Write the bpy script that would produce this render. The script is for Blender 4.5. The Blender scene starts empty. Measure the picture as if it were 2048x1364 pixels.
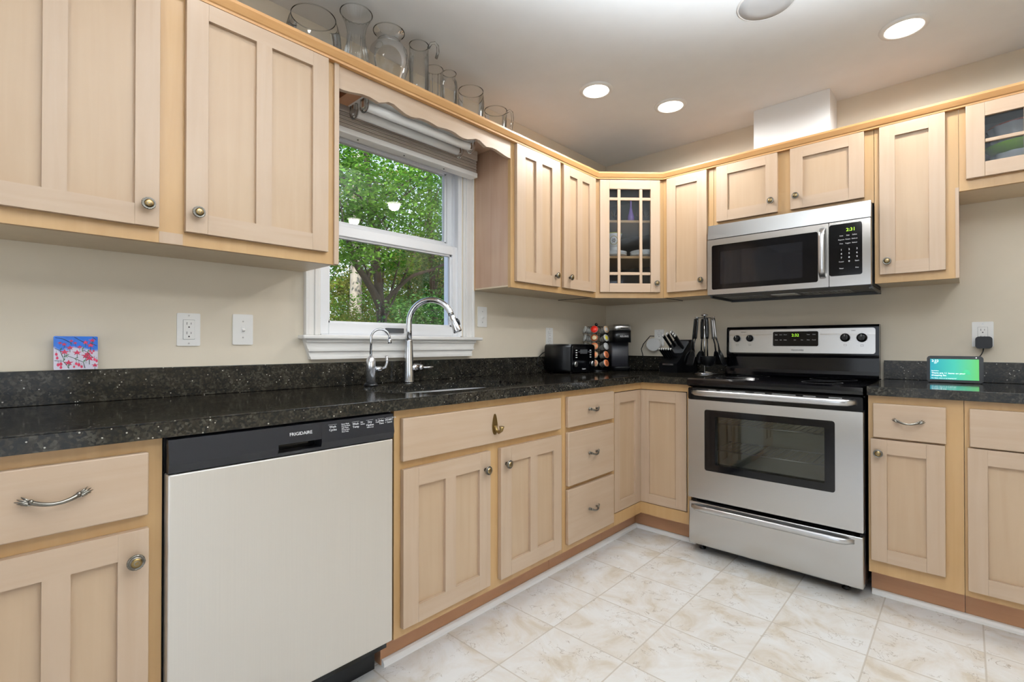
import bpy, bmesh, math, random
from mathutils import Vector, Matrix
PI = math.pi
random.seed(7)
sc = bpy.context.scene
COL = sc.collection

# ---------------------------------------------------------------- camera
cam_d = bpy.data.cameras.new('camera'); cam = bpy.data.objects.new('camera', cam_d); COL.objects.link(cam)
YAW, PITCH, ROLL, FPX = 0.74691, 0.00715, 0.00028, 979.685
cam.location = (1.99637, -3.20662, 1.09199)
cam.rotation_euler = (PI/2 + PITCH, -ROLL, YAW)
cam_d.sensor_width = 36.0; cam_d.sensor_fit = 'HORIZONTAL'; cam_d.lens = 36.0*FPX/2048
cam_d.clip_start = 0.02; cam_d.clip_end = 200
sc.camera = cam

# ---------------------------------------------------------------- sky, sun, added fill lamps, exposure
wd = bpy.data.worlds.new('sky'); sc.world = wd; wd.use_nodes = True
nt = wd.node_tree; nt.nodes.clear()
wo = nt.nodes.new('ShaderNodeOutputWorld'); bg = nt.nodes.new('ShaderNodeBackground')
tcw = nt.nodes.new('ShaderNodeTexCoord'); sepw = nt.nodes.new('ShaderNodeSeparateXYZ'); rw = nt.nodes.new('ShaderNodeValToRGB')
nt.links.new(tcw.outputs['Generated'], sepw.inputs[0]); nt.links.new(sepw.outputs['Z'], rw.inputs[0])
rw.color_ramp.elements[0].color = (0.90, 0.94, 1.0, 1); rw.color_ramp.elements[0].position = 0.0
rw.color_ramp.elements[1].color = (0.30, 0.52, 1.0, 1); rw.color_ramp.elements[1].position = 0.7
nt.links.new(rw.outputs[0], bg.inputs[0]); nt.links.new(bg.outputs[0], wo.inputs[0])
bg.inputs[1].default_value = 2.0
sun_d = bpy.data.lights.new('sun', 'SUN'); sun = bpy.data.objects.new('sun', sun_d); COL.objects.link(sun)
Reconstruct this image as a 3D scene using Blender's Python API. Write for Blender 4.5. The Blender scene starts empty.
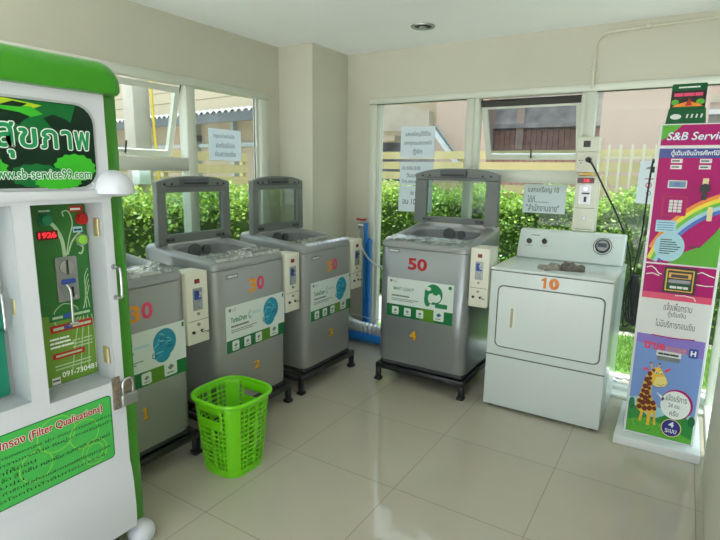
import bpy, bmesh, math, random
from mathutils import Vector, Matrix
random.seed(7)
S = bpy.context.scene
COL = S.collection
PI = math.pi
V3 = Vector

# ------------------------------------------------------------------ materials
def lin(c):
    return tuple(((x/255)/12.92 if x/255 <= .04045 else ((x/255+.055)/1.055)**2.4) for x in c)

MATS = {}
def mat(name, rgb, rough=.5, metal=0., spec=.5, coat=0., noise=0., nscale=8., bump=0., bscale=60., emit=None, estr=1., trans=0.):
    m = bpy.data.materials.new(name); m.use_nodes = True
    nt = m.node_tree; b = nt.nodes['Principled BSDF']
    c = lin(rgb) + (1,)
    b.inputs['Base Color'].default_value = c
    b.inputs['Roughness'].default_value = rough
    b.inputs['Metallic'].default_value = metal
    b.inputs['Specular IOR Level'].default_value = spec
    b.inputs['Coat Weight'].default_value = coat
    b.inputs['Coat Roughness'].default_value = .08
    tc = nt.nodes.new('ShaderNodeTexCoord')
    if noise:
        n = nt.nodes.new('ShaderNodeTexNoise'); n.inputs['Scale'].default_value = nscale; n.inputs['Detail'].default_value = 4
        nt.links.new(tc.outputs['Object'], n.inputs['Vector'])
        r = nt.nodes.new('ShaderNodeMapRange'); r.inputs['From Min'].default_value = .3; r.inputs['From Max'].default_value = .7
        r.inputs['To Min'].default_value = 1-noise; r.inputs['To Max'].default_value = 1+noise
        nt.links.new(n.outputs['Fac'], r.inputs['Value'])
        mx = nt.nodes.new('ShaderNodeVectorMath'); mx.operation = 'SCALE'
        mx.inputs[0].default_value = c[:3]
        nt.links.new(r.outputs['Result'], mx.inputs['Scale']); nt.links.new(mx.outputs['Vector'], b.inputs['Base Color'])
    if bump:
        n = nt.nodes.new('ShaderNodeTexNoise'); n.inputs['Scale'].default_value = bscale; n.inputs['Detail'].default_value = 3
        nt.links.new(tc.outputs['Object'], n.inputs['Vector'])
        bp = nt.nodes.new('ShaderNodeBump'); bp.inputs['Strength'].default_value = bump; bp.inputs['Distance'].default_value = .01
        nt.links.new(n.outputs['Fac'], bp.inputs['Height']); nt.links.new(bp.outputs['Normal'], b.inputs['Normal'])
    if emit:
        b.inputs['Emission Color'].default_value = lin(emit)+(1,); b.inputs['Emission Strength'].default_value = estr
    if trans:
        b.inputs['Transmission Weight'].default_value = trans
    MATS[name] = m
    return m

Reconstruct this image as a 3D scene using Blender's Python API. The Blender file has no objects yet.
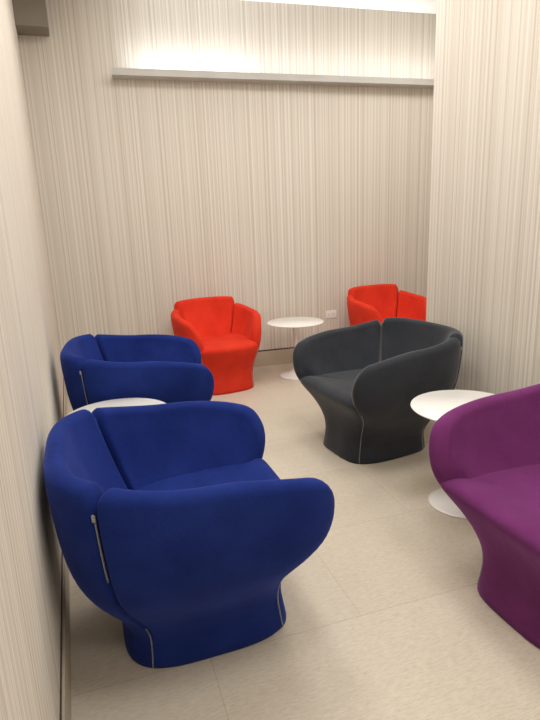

■ ■ ■ ■

Task requirements:
Generate a word-for-word copy of the preceding records, excluding all pictures.

Finished answer:
Write the bpy script that would produce this render. The script is for Blender 4.5. The Blender scene starts empty. Measure the picture as if it were 2048x1364 pixels.
import bpy, bmesh, math, random
from mathutils import Vector, Matrix
PI = math.pi
random.seed(7)
sc = bpy.context.scene
COL = sc.collection

# ---------------------------------------------------------------- camera
cam_d = bpy.data.cameras.new('camera'); cam = bpy.data.objects.new('camera', cam_d); COL.objects.link(cam)
YAW, PITCH, ROLL, FPX = 0.74691, 0.00715, 0.00028, 979.685
cam.location = (1.99637, -3.20662, 1.09199)
cam.rotation_euler = (PI/2 + PITCH, -ROLL, YAW)
cam_d.sensor_width = 36.0; cam_d.sensor_fit = 'HORIZONTAL'; cam_d.lens = 36.0*FPX/2048
cam_d.clip_start = 0.02; cam_d.clip_end = 200
sc.camera = cam

# ---------------------------------------------------------------- sky, sun, added fill lamps, exposure
wd = bpy.data.worlds.new('sky'); sc.world = wd; wd.use_nodes = True
nt = wd.node_tree; nt.nodes.clear()
wo = nt.nodes.new('ShaderNodeOutputWorld'); bg = nt.nodes.new('ShaderNodeBackground')
tcw = nt.nodes.new('ShaderNodeTexCoord'); sepw = nt.nodes.new('ShaderNodeSeparateXYZ'); rw = nt.nodes.new('ShaderNodeValToRGB')
nt.links.new(tcw.outputs['Generated'], sepw.inputs[0]); nt.links.new(sepw.outputs['Z'], rw.inputs[0])
rw.color_ramp.elements[0].color = (0.90, 0.94, 1.0, 1); rw.color_ramp.elements[0].position = 0.0
rw.color_ramp.elements[1].color = (0.30, 0.52, 1.0, 1); rw.color_ramp.elements[1].position = 0.7
nt.links.new(rw.outputs[0], bg.inputs[0]); nt.links.new(bg.outputs[0], wo.inputs[0])
bg.inputs[1].default_value = 2.0
sun_d = bpy.data.lights.new('sun', 'SUN'); sun = bpy.data.objects.new('sun', sun_d); COL.objects.link(sun)
Reconstruct this image as a 3D scene using Blender's Python API. Write for Blender 4.5. The Blender scene starts empty.
import bpy, bmesh, math, random
from mathutils import Vector, Matrix
random.seed(7)
S = bpy.context.scene
COL = S.collection
PI = math.pi
V3 = Vector

# ------------------------------------------------------------------ materials
def lin(c):
    return tuple(((x/255)/12.92 if x/255 <= .04045 else ((x/255+.055)/1.055)**2.4) for x in c)

MATS = {}
def mat(name, rgb, rough=.5, metal=0., spec=.5, coat=0., noise=0., nscale=8., bump=0., bscale=60., emit=None, estr=1., trans=0.):
    m = bpy.data.materials.new(name); m.use_nodes = True
    nt = m.node_tree; b = nt.nodes['Principled BSDF']
    c = lin(rgb) + (1,)
    b.inputs['Base Color'].default_value = c
    b.inputs['Roughness'].default_value = rough
    b.inputs['Metallic'].default_value = metal
    b.inputs['Specular IOR Level'].default_value = spec
    b.inputs['Coat Weight'].default_value = coat
    b.inputs['Coat Roughness'].default_value = .08
    tc = nt.nodes.new('ShaderNodeTexCoord')
    if noise:
        n = nt.nodes.new('ShaderNodeTexNoise'); n.inputs['Scale'].default_value = nscale; n.inputs['Detail'].default_value = 4
        nt.links.new(tc.outputs['Object'], n.inputs['Vector'])
        r = nt.nodes.new('ShaderNodeMapRange'); r.inputs['From Min'].default_value = .3; r.inputs['From Max'].default_value = .7
        r.inputs['To Min'].default_value = 1-noise; r.inputs['To Max'].default_value = 1+noise
        nt.links.new(n.outputs['Fac'], r.inputs['Value'])
        mx = nt.nodes.new('ShaderNodeVectorMath'); mx.operation = 'SCALE'
        mx.inputs[0].default_value = c[:3]
        nt.links.new(r.outputs['Result'], mx.inputs['Scale']); nt.links.new(mx.outputs['Vector'], b.inputs['Base Color'])
    if bump:
        n = nt.nodes.new('ShaderNodeTexNoise'); n.inputs['Scale'].default_value = bscale; n.inputs['Detail'].default_value = 3
        nt.links.new(tc.outputs['Object'], n.inputs['Vector'])
        bp = nt.nodes.new('ShaderNodeBump'); bp.inputs['Strength'].default_value = bump; bp.inputs['Distance'].default_value = .01
        nt.links.new(n.outputs['Fac'], bp.inputs['Height']); nt.links.new(bp.outputs['Normal'], b.inputs['Normal'])
    if emit:
        b.inputs['Emission Color'].default_value = lin(emit)+(1,); b.inputs['Emission Strength'].default_value = estr
    if trans:
        b.inputs['Transmission Weight'].default_value = trans
    MATS[name] = m
    return m

Reconstruct this image as a 3D scene using Blender's Python API. The Blender file has no objects yet.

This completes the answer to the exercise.